What do you do when you're stuck with a liability?

Gods know, it wouldn't be Harvest Home without a few pumpkin pies—our Equinox feast is basically Witches' Thanksgiving, but with better food and better music—so I opened up a couple of cans of organic pumpkin and set to work.

Ugh.

You'd think that I would know by now: “organic” is no guarantor of anything. The pumpkin looked downright nasty: watery, stringy, brown.

Well, you can only play the hand that you're dealt. I whipped up the eggs with a little brown sugar and added the pumpkin. (It looked a little better once I'd pureed it.) On a whim, I substituted a can of coconut milk for the usual sweetened condensed milk. Taking a page from a friend's playbook, I used Chinese Five Spice powder instead of pumpkin pie spice.

When the pies came out of the oven, I couldn't help but grimace.

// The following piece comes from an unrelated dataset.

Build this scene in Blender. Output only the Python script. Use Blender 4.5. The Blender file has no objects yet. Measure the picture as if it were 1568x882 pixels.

Pumpkin pies should be an appealing orange-brown color, not greige. To call them “unappetizing” looking would be an understatement.

Next day, I tried a piece for lunch, dreading—in case they weren't good enough to serve to the coven—the prospect of having two whole pies to dispose of.

Much to my relief, it was actually pretty tasty. I even had a second slice, just to make sure.

What do you do when handed a liability? In the Art Magical, we call it Metamorphosis: you transform the liability into an asset.

Now playing in Paganistan: “The World's Ugliest Pumpkin Pies.”

Hel, who wouldn't want a slice of one of those?